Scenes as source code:
######

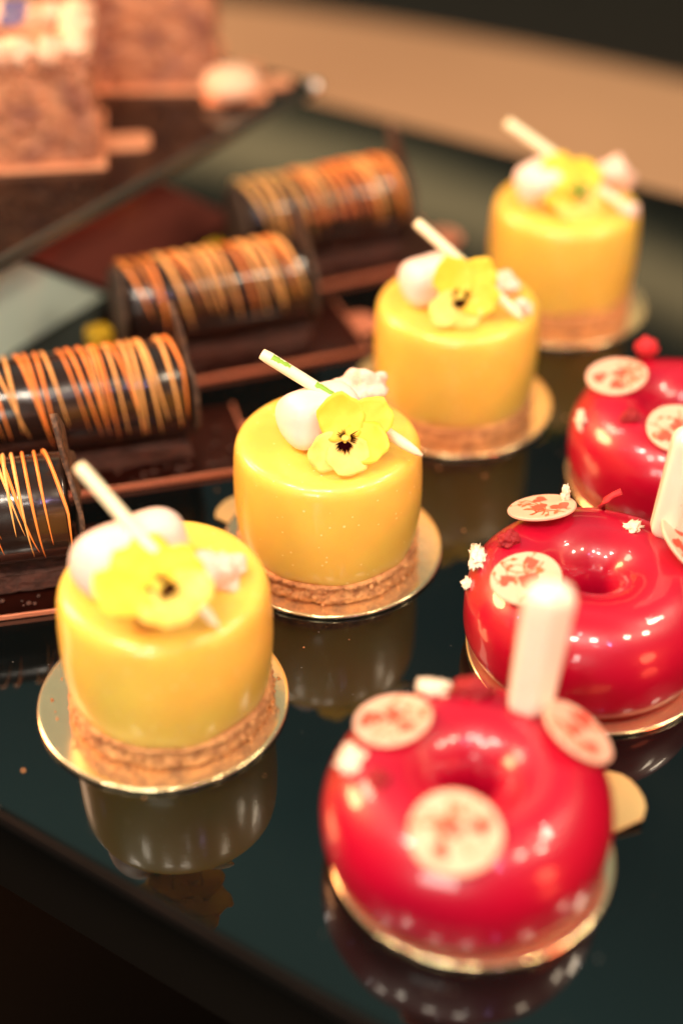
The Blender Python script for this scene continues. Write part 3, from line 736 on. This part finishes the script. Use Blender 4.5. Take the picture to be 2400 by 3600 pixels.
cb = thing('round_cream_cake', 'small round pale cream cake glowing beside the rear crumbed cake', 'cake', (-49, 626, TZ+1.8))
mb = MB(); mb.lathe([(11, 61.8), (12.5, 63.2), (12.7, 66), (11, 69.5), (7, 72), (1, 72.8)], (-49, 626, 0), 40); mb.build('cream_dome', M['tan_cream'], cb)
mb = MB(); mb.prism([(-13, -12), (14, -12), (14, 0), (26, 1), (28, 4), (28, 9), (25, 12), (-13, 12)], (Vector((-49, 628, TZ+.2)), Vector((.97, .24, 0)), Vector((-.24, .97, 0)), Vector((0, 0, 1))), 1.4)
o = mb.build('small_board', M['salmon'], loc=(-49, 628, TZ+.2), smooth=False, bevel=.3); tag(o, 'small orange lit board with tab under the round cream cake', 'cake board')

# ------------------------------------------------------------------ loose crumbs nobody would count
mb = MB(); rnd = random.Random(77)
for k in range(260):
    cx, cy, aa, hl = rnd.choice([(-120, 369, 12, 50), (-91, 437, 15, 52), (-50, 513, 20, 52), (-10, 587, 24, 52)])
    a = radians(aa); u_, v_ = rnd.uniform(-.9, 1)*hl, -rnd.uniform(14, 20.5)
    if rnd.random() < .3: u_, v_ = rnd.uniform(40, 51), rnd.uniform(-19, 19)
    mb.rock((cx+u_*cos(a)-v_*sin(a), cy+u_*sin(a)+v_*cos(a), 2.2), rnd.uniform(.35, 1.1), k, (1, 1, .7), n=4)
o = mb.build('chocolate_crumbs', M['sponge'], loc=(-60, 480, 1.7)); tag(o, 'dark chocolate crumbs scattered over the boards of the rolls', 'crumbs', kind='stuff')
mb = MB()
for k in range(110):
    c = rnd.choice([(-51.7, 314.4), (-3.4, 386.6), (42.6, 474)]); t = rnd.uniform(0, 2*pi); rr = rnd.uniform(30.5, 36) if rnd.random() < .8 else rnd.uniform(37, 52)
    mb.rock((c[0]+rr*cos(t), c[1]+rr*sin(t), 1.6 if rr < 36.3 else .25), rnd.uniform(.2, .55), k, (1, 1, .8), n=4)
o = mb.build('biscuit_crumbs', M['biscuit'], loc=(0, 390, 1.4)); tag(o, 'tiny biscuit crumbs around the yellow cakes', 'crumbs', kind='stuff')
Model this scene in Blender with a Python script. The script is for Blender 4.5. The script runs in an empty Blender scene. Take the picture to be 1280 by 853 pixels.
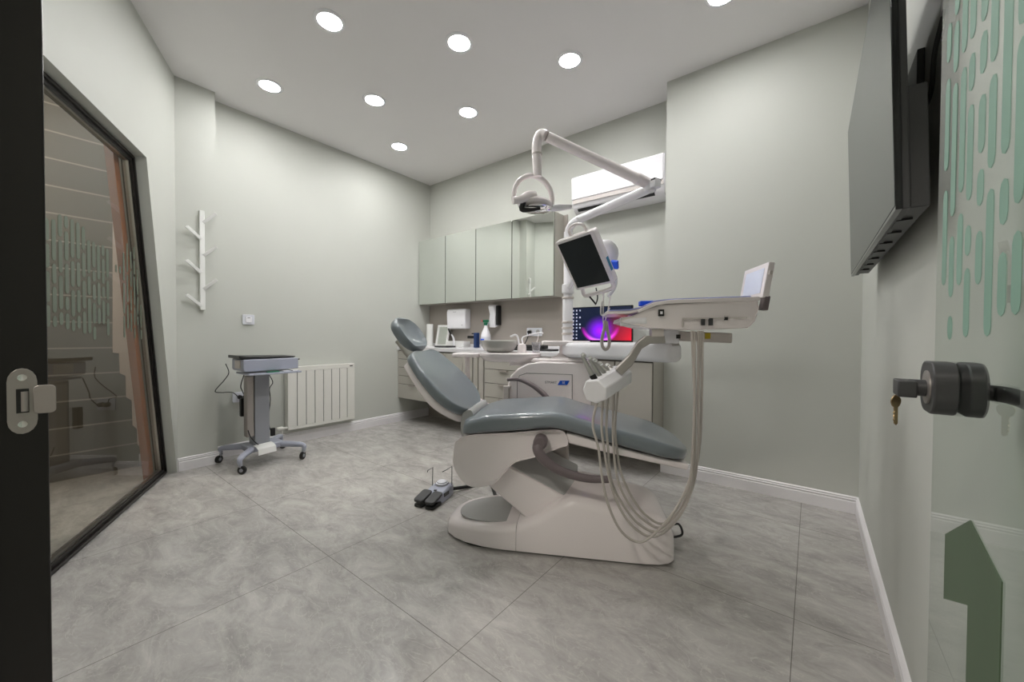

######

Goal: Print exactly the first line of the entries and every line after it through the one that contains "cake', 'cake board')", leaving the pictures out.

Reply:
The Blender Python script for this scene continues. Write part 3, from line 736 on. This part finishes the script. Use Blender 4.5. Take the picture to be 2400 by 3600 pixels.
cb = thing('round_cream_cake', 'small round pale cream cake glowing beside the rear crumbed cake', 'cake', (-49, 626, TZ+1.8))
mb = MB(); mb.lathe([(11, 61.8), (12.5, 63.2), (12.7, 66), (11, 69.5), (7, 72), (1, 72.8)], (-49, 626, 0), 40); mb.build('cream_dome', M['tan_cream'], cb)
mb = MB(); mb.prism([(-13, -12), (14, -12), (14, 0), (26, 1), (28, 4), (28, 9), (25, 12), (-13, 12)], (Vector((-49, 628, TZ+.2)), Vector((.97, .24, 0)), Vector((-.24, .97, 0)), Vector((0, 0, 1))), 1.4)
o = mb.build('small_board', M['salmon'], loc=(-49, 628, TZ+.2), smooth=False, bevel=.3); tag(o, 'small orange lit board with tab under the round cream cake', 'cake board')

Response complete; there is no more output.